Let $X \sim \text{Beta}_{(\theta, 1)} =: \mathbb{P}_\theta$ be a continuous random variable where $$\mathbb{f}_\theta(x) := \theta \cdot x^{\theta-1}\mathbb{1}_{[0,1]} = \cases{\theta \cdot x^{\theta-1} \hspace{10pt} \text{x}\in [0,1]\\0 \hspace{33pt} \text{x}\in [0,1]}$$
Calculate the distribution of the random variable $Y := -\log(X)$. My first attempt looks like this:
Let $h(x) := -\log(x)$. We get $h'(x) = -\frac{1}{x}$ and $h^{-1}(x) = e^{-x}$. Now I apply the density transformation:
$$\mathbb{f}^Y(y) = \frac{\mathbb{f}^X(h^{-1}(y))}{|\det(h'(h^{-1}(y)))|} = e^{-y} \cdot \theta \cdot {(e^{-y})}^{\theta-1}\cdot\mathbb{1}_{[0,1]}(y) = \theta e^{-\theta \cdot y}\cdot\mathbb{1}_{[0,1]}(y)$$
This result doesn't seem right to me, since it's integral is not equal to $1$, but I can't seem to find a mistake.

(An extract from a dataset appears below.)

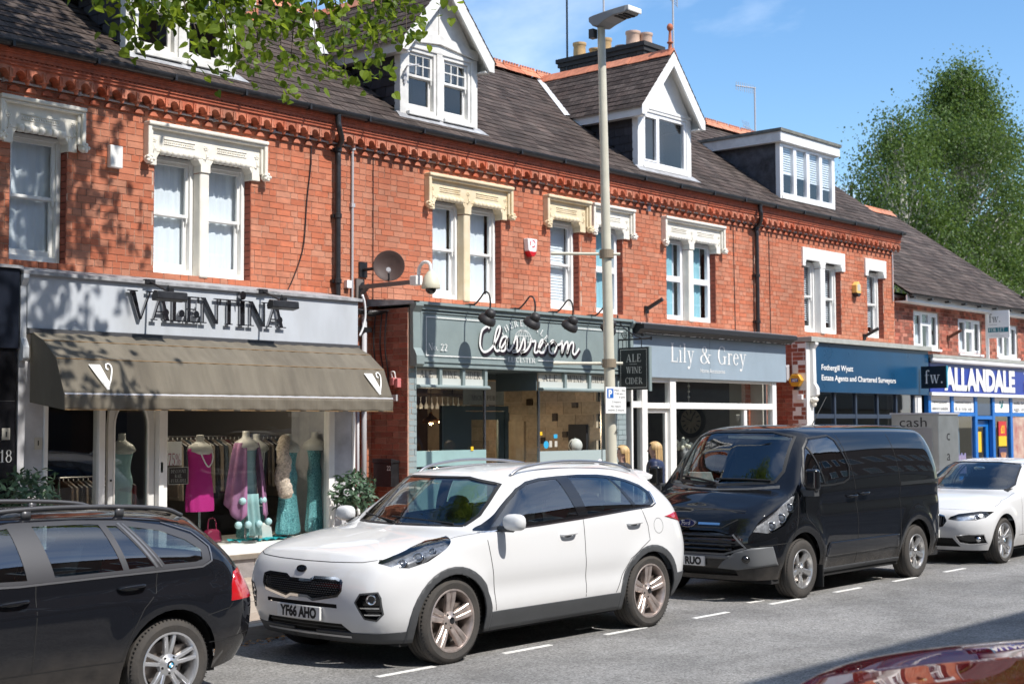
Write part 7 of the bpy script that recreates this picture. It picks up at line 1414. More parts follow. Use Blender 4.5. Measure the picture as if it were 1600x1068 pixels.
def panel_van():
    t = car_root('parked_van', 'glossy black panel van parked behind the white crossover', 'van', 12.55, 8.65, .92)
    def wp(G):
        G[..., 0] = np.where(G[..., 0] > 4.3, 4.3 + (G[..., 0] - 4.3) * .66, G[..., 0]); G = flares((.98, .35, .50, .07, .022), (3.91, .35, .50, .07, .022))(G); z = G[..., 2]; G[..., 1] -= np.where((G[..., 1] > .8) & (G[..., 0] > 1.4), .012 * np.exp(-((z - 1.06) / .06) ** 2) - .008 * np.exp(-((z - 1.2) / .05) ** 2), 0); return G
    c = Car(vnet, 3, wp); ax = (.98, 3.91); R = .345
    for sd in (-1, 1):
        d = c.carve([(1.08, 1.33), (1.21, 1.54), (1.32, 1.70), (1.46, 1.815), (1.88, 1.845), (1.97, 1.80), (2.10, 1.48), (2.06, 1.36), (1.95, 1.32), (1.66, 1.30), (1.12, 1.295)], 'side', sd); c.shell('side_window', d, CARG, t, -.004)
        b = MB(); P = [(1.06, 1.325), (1.195, 1.55), (1.305, 1.715), (1.45, 1.835), (1.89, 1.865), (1.995, 1.81), (2.13, 1.48), (2.08, 1.34), (1.95, 1.30), (1.66, 1.28), (1.10, 1.275), (1.06, 1.325)]; c.line(b, P, .022, .003, 'side', sd); c.line(b, [(1.36, 1.735), (1.50, 1.30)], .025, .004, 'side', sd); b.build('window_seal', TRIMB, t, local=True)
        d = c.carve([(.93, 1.12), (1.04, 1.26), (1.05, 1.33), (1.16, 1.52), (1.08, 1.42), (.98, 1.24)], 'side', sd); c.shell('mirror_panel', d, PLASTIC, t, .002)
        d = c.carve([(.16, .80), (.34, .775), (.60, .86), (.80, 1.02), (.92, 1.22), (.84, 1.20), (.60, 1.08), (.40, .98), (.24, .90)], 'side', sd); lamp(c, d, t, 'headlight', ((.40, .86, .05), (.58, .94, .055), (.75, 1.06, .045)), BOWLC, side=sd)
        d = c.carve([(2.28, 1.36), (2.24, 1.86), (2.30, 1.885), (2.98, 1.90), (3.28, 1.40)], 'side', sd) if False else None
        for a in ax: c.carve(archpoly(a, R, R + .07, .1), 'side', sd)
        d = c.carve([(1.50, .44), (3.36, .44), (3.36, .60), (1.60, .60)], 'side', sd); c.shell('rubbing_strip', d, GLOSSV, t, .016, .025)
        d = c.carve([(1.38, .2), (3.45, .2), (3.45, .30), (1.38, .30)], 'side', sd); c.shell('sill', d, PLASTIC, t, .004, .02)
        d = c.carve([(.97, 1.17), (1.07, .9), (1.28, .75), (1.42, .55), (1.45, .305), (2.29, .305), (2.28, .8), (2.20, 1.3), (2.07, 1.87), (1.9, 1.875), (1.45, 1.85), (1.29, 1.73), (1.05, 1.335), (1.05, 1.26)], 'side', sd); fd = c.shell('front_door', d, BLACKP, t, 0)
        d = c.carve([(2.30, .305), (3.40, .305), (3.42, .75), (3.40, 1.3), (3.36, 1.90), (2.09, 1.90), (2.22, 1.3), (2.295, .8)], 'side', sd); sdr = c.shell('sliding_door', d, BLACKP, t, 0)
        g = MB()
        for ln in ([(.96, 1.18), (1.07, .9), (1.28, .75), (1.42, .55), (1.45, .305)], [(2.08, 1.89), (2.21, 1.3), (2.287, .8), (2.295, .305)], [(3.38, 1.9), (3.41, 1.3), (3.43, .75), (3.40, .305)], [(.92, 1.22), (.86, .95), (.72, .66), (.2, .64)]): c.line(g, ln, .009, .0015, 'side', sd)
        g.build('panel_gap', GAP, t, local=True); r_ = MB(); c.line(r_, [(3.42, 1.235), (4.6, 1.245)], .045, .006, 'side', sd); r_.build('door_rail', TRIMB, t, local=True)
        q = MB(); c.line(q, [(2.28, 1.40), (3.36, 1.41)], .005, .001, 'side', sd); c.line(q, [(2.2, 1.84), (3.34, 1.865)], .005, .001, 'side', sd); c.line(q, [(3.46, 1.41), (4.62, 1.41)], .005, .001, 'side', sd); c.line(q, [(3.46, 1.865), (4.55, 1.86)], .005, .001, 'side', sd); q.build('side_pressing', GLOSSV, t, local=True)
        handle(c, fd, 2.12, 1.13, BLACKP, sd, .22); handle(c, sdr, 2.42, 1.15, BLACKP, sd, .22)
        po = [(.40, .385), (.46, .45), (.62, .565), (.80, .62), (.935, .63), (.95, .42), (.62, .37)]; d = c.carve(po if sd > 0 else mir(po), 'front', 0, (-1, .85)); fb = c.shell('bumper_insert', d, BUMPG, t, .006, .02)
        h = c.hit(sd * .74, .495, 'front')
        if h: b = MB().ball(h[0], .05, .05, .045); b.build('fog_lamp', GLOSSB, fb, True, local=True)
        p, n = c.hit(1.0, 1.24, 'side', sd); m = MB().cbox(p + Vector((-.02, sd * .15, .12)), (.11, .16, .25)).build('mirror', GLOSSB, t, local=True, bevel=.035, bseg=4); MB().cbox(p + Vector((.04, sd * .15, .13)), (.006, .13, .21)).build('mirror_glass', CHROMEC, m, local=True); MB().tube([p, p + Vector((0, sd * .14, -.01))], .04, 10).cbox(p + Vector((-.01, sd * .12, -.03)), (.11, .15, .07)).build('mirror_arm', PLASTIC, m, local=True)
        MB().box(ax[0] + R + .03, sd * .93 - .08, .1, ax[0] + R + .05, sd * .93 + .05, .36).build('mud_flap', TRIMB, t, local=True)
    ws = c.carve([(-.66, 1.33), (0, 1.29), (.66, 1.33), (.71, 1.45), (.66, 1.85), (.4, 1.905), (-.4, 1.905), (-.66, 1.85), (-.71, 1.45)], 'front', 0, (.5, 1.8)); c.shell('windscreen', ws, WSG, t, -.003)
    b = MB(); c.line(b, [(-.66, 1.325), (0, 1.285), (.66, 1.325), (.715, 1.45), (.665, 1.855), (.4, 1.91), (-.4, 1.91), (-.665, 1.855), (-.715, 1.45), (-.66, 1.325)], .04, .003, 'front'); b.build('windscreen_seal', TRIMB, t, local=True)
    w_ = MB()
    for y0, z0, y1, z1 in ((-.62, 1.335, .05, 1.34), (.05, 1.30, .62, 1.36)):
        a, b_ = c.hit(y0, z0, 'front'), c.hit(y1, z1, 'front')
        if a and b_: w_.tube([a[0] + a[1] * .02, (a[0] + b_[0]) / 2 + a[1] * .035, b_[0] + b_[1] * .03], .013, 6)
    w_.build('wiper', TRIMB, t, local=True); kw = MB(); c.line(kw, [(-.74, 1.275), (-.4, 1.245), (0, 1.235), (.4, 1.245), (.74, 1.275)], .05, .003, 'front'); kw.build('cowl', PLASTIC, t, local=True)
    d = c.carve([(-.60, .76), (-.38, .80), (.38, .80), (.60, .76), (.74, .62), (.50, .555), (-.50, .555), (-.74, .62)], 'front', 0, (-1, .8)); g = c.shell('grille', d, GLOSSB, t, -.05); b = MB()
    for z in (.60, .65, .70, .75): b.tube([h[0] + Vector((-.012, 0, 0)) for h in (c.hit(y, z, 'front') for y in np.linspace(-.60, .60, 17)) if h], .012, 6)
    b.build('grille_bar', GLOSSV, g, local=True); b = MB(); c.line(b, [(.60, .765), (.75, .62), (.50, .545), (0, .545), (-.50, .545), (-.75, .62), (-.60, .765)], .022, .005, 'front'); b.build('grille_edge', BUMPG, g, local=True)
    d = c.carve([(-.55, .49), (.55, .49), (.60, .53), (-.60, .53)], 'front', 0, (-1, .8)); c.shell('lower_blade', d, BUMPG, t, .008, .02); d = c.carve([(-.60, .38), (-.62, .30), (.62, .30), (.60, .38)], 'front', 0, (-1, .8)); c.shell('lower_grille', d, GAP, t, -.04)
    b = MB(); c.line(b, [(-.42, .875), (-.14, .875)], .028, .004, 'front'); c.line(b, [(.14, .875), (.42, .875)], .028, .004, 'front'); b.build('chrome_bar', CHROMEC, t, local=True); b = MB(); c.line(b, [(-.62, .93), (-.45, .835), (.45, .835), (.62, .93)], .012, .001, 'front'); c.line(b, [(-.66, 1.02), (-.3, 1.035), (0, 1.04), (.3, 1.035), (.66, 1.02)], .01, .001, 'front'); b.build('bonnet_gap', GAP, t, local=True)
    h = c.hit(0, .875, 'front'); X = h[0].x - .016; e = lambda a, b_, q: [(X - q, a * math.cos(k), .875 + b_ * math.sin(k)) for k in [2 * PI * j / 32 for j in range(32)]]
    def oval(a, b_, q0, q1, nm, m, par): return MB().add(e(a, b_, q0) + e(a, b_, q1), [tuple(range(32))[::-1], tuple(range(32, 64))] + [(j, (j + 1) % 32, 32 + (j + 1) % 32, 32 + j) for j in range(32)]).build(nm, m, par, local=True)
    bd = oval(.115, .048, -.03, .008, 'badge', CHROMEC, t); oval(.107, .041, .0085, .010, 'badge_field', mat('badge_blue', (.008, .02, .12), .15, coat=1), bd); F_ = MB(); W_ = {'F': [(-.075, .02), (-.062, .028), (-.03, .026)], 'f2': [(-.055, .026), (-.062, .0), (-.07, -.022)], 'f3': [(-.066, .004), (-.042, .006)]}
    for q in W_.values(): ribbon(F_, [(-a, b_) for a, b_ in q], .007, lambda u, v, d: (X - .0106, u, .875 + v), 0)
    ribbon(F_, [(.028 + .012 * math.cos(k), -.006 + .012 * math.sin(k)) for k in [2 * PI * j / 12 for j in range(13)]], .005, lambda u, v, d: (X - .0106, -u * -1 if False else -(-u), .875 + v), 0)
    ribbon(F_, [(.002, -.018), (-.002, .008), (-.012, .006)], .005, lambda u, v, d: (X - .0107, u, .875 + v), 0); ribbon(F_, [(-.03 + .012 * math.cos(k), -.006 + .012 * math.sin(k)) for k in [2 * PI * j / 12 for j in range(13)]], .005, lambda u, v, d: (X - .0106, u, .875 + v), 0); ribbon(F_, [(-.042, -.016), (-.046, .03)], .005, lambda u, v, d: (X - .0107, u, .875 + v), 0)
    F_.build('badge_script', INKW, bd, local=True)
    pp = plate(c, t, None, .455, 'RUO', .0, .22, y0=0); c.rest('body', BLACKP, t); finish(c, t, BLACKP, ax, R, .2, (.42, 4.7), .88)
    for a in ax:
        for sd in (-1, 1): wheel(t, a, sd * .965, R, .215, .225, 'five', 0, ALLOY, sd)
    for y in (-.5, .05, .5): 
        s_ = seat(t, 1.75, y, CABIN); s_.location = (0, 0, .32)
    MB().grid(lambda a, b: (.86 + .45 * b, -.78 + 1.56 * a, 1.22 + .07 * math.sin(PI * b)), 10, 6).build('dashboard', mat('dash_beige', (.16, .14, .12), .8), t, True, local=True); MB().box(2.2, -.72, .3, 2.24, .72, 1.78).build('bulkhead', CABIN, t, local=True); b = MB().add([(.98, .2, 1.29), (1.12, .6, 1.31), (.95, .62, 1.29), (.9, .3, 1.285)], [(0, 1, 2, 3)]).cbox((1.02, .45, 1.36), (.01, .3, .14), ((.8, .3, .5), (-.3, .9, 0), (-.5, 0, .85))); b.build('paperwork', INKW, t, local=True)
    tl = MB().tube([(2.4, -.3, 1.98), (2.75, -.32, 2.35)], .006, 6); tl.build('roof_aerial', TRIMB, t, local=True); b = MB().tube([(1.42, -.55, 1.83), (1.42, .3, 1.85)], .02, 6); b.build('interior_strip', INKW, t, local=True)
GLOSSV = paint('van_trim_black', (.012, .013, .016)); BUMPG = mat('bumper_grey', (.13, .135, .14), .5)
panel_van()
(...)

Your notation is somewhat confusing, let me denote by $f_X()$ and $f_Y()$ the densities of $X,Y$
Then , if $Y=h(X)$ and $h$ is monotonic and differentiable, we have
$$\begin{align} f_Y(y)&=\left.{\frac{f_X(x)}{|h'(x)|}}\right|_{x=h^{-1}(y)}\\ &= \left. \frac{\theta \cdot x^{\theta-1} }{1/x} [0\le x\le 1] \right|_{x=h^{-1}(y)}\\ &= \left. \theta x^{\theta} \, [0\le x\le 1] \right|_{x=\exp(-y)} \\ &= \theta e^{- \theta y } \, [0\le e^{-y}\le 1] \\ &= \theta e^{- \theta y } \, [y\ge 0] \\ \end{align} $$
which is an exponential.
Your error was in doing the change of variable within the indicator function. Here, I'm using the Iverson bracket notation instead.